Accadono due cose. Da un lato si è messa in moto una  protesta di cui tutti state leggendo e conoscendo i contorni e della quale denunciamo i metodi sbagliati. Lo abbiamo fatto anche ieri in un comunicato congiunto con tutte le sigle sindacali. Dall’altro che nessuno, fatto senza precedenti, stia intervenendo. Per cinque giorni questo movimento ha bloccato la Sicilia senza alcuna resistenza. Per molto meno, quando siamo scesi in piazza (autorizzati come prevede la legge)  contro la crisi e l’assenza di politiche su sviluppo e pianificazione economica, in nome della sicurezza e dell’ordine pubblico sono state contenute e bloccate anche le proteste più piccole. Non  sappiamo  come mai si interviene su sit – in e non su un movimento che blocca l’intera isola, che sta già creando gravi danni all’agricoltura e all’economia, che si vanno ad innestare su una situazione grave in cui versano i siciliani e della quale denunciamo quotidianamente l’emergenza».
Concordate con Confindustria quando lancia anche l’allarme sulle infiltrazioni mafiose nel movimento?
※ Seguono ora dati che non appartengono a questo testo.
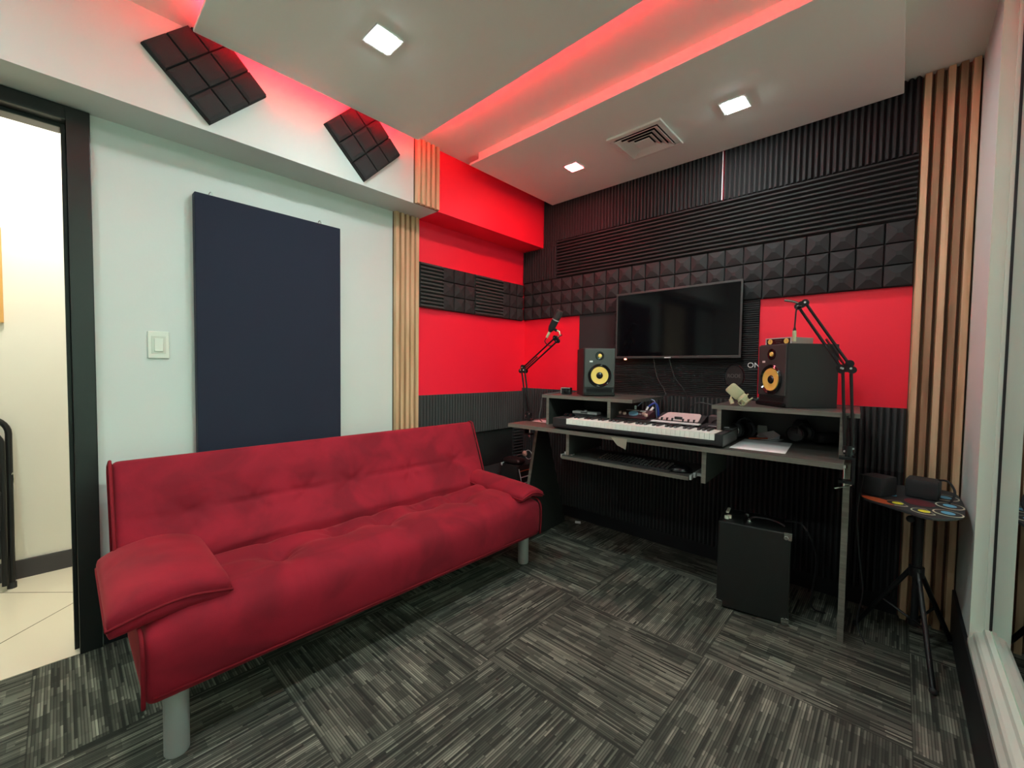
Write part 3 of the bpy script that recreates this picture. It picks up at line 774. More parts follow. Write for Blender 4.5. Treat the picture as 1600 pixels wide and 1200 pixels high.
# ---- studio monitors
def speaker(label, P, ang, w_=.195, d_=.245, h_=.292):
    t = thing('studio_monitor', label, 'speaker', P, ang, 'studio monitor speakers')
    # local: front face at y=0, cabinet towards +y, x centred
    c = MB(); r = .014
    prof = [(-w_/2+r, 0), (w_/2-r, 0)]
    pts = []
    for k in range(5): a = -PI/2+PI/2*k/4; pts.append((w_/2-r+r*math.cos(a), r+r*math.sin(a)))
    pts += [(w_/2, d_), (-w_/2, d_)]
    for k in range(5): a = PI+PI/2*k/4; pts.append((-w_/2+r+r*math.cos(a), r+r*math.sin(a)))
    c.prism(pts, 'z', .0, h_); c.build('cabinet', BLKM, t, smooth=True, bevel=.002)
    MB().box(-w_/2+.006, -.006, .052, w_/2-.006, .001, h_-.004).build('baffle', mat('grey_baffle', (.040, .042, .042), .42), t, bevel=.004)
    # port lip
    MB().prism([(-w_/2+.004, .0), (-w_/2+.004, -.016), (w_/2-.004, -.016), (w_/2-.004, 0)], 'z', .002, .022).build('port_lip', BLKG, t, bevel=.006)
    MB().box(-w_/2+.02, -.002, .026, w_/2-.02, .0005, .046).build('port_slot', mat('port_dark', (.001, .001, .001), .9), t)
    R = Matrix.Rotation(PI/2, 4, 'X')   # lathe z axis -> -y (towards viewer)
    zc = .126
    Mw = Matrix.Translation((0, -.006, zc)) @ R
    MB().lathe([(.069, 0), (.071, .004), (.067, .007), (.062, .003), (.058, .006), (.053, .002), (.053, -.001)], 48, Mw).build('woofer_surround', BLKG, t, smooth=True)
    MB().lathe([(.0535, .0008), (.052, .0050), (.047, .0042), (.022, .0010), (0, .0010)], 48, Mw).build('woofer_cone', GOLDC, t, smooth=True)
    MB().lathe([(.0205, .001), (.018, .005), (.011, .009), (0, .0105)], 32, Mw).build('dust_cap', BLKG, t, smooth=True)
    MB().lathe([(.027, 0), (.026, .003), (.020, .004), (.014, .001), (0, .001)], 40, Matrix.Translation((0, -.006, .245)) @ R).build('tweeter_waveguide', BLKG, t, smooth=True)
    MB().lathe([(.012, .001), (.009, .006), (0, .007)], 24, Matrix.Translation((0, -.006, .245)) @ R).build('tweeter_dome', GOLDC, t, smooth=True)
    MB().box(-.062, -.0080, .206, -.043, -.006, .215).build('logo_badge', WHITEP, t, bevel=.002)
    return t
# left speaker faces right-front, right speaker faces left-front
pL0 = Vector((-1.41, 2.16)); dL = Vector((.131, .121)).normalized(); cL = pL0+dL*.0975
speaker('black studio monitor with yellow cone on the left raised shelf', (cL.x, cL.y, RZ), math.atan2(dL.y, dL.x))
pR0 = Vector((-.369, 2.222)); dRr = Vector((.158, -.143)).normalized(); cR = pR0-dRr*.0975
speaker('black studio monitor with yellow cone on the right raised shelf, silver box on top', (cR.x, cR.y, RZ), math.atan2(dRr.y, dRr.x))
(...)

 «Abbiamo segnalazioni attendibili  da parte dei nostri aderenti, da diversi angoli della Sicilia, da Priolo, a Catania, a Gela, che dentro la protesta, ci siano anche forze oscure e malavitose. In questo concordiamo con l’allarme lanciato dalla Confindustria Sicilia e riteniamo quantomeno inquietante che di fronte a questo, niente non ci siano state reazioni e si sia rimasti fermi».
«La situazione è molto grave, chiediamo da tempo un tavolo di lavoro con la Regione, chiediamo e protestiamo. Abbiamo fornito sei mesi fa i numeri di questa crisi economica che in Sicilia si innesta su una situazione di emergenza continua ma poco si muove. Il problema è che dentro questa protesta c’è una strumentalizzazione di queste ragioni. In una condizione come questa è normale trovare un seguito, anche in cittadini, commercianti, studenti. Con loro stiamo parlando in queste ore per fare capire ch
e questo tipo di protesta, con queste ombre all’interno, non è la via giusta. Pur ritenendo legittimo protestare, condanniamo la “qualità” della protesta, i metodi e riteniamo che le ragioni vadano portate avanti diversamente, come facciamo da anni. 
Metodi diversi ma simili ragioni, dunque? 
No, vorrei anche precisare anche che quelli che vedete in piazza in questi giorni, a bloccare l’intera isola, portano e rivendicano diritti di categoria. Un corporativismo, sostanzialmente. Quello che invece i sindacati hanno fatto in questi anni e continuano a fare ogni giorno è chiedere interventi strutturali, complessivi e che migliorino le condizioni di tutti i siciliani. Non di una parte. Serve risollevare la Sicilia, serve farlo a partire da nuove e diverse politiche economiche, che non sperperino risorse. Serve intervenire sulla grossa fetta di evasione fiscale, sull’economia sommersa, che in questa regione comprende tutto.   Di fronte alla situazione in cui versano i siciliani è chiaro: è facile incanalare il consenso, anche di chi, sino ad ora, aveva scelto altri metodi per far sentire la propria voce. Ma serve mirare ad uno sviluppo complessivo e non stare con chi difende una corporazione, una categoria.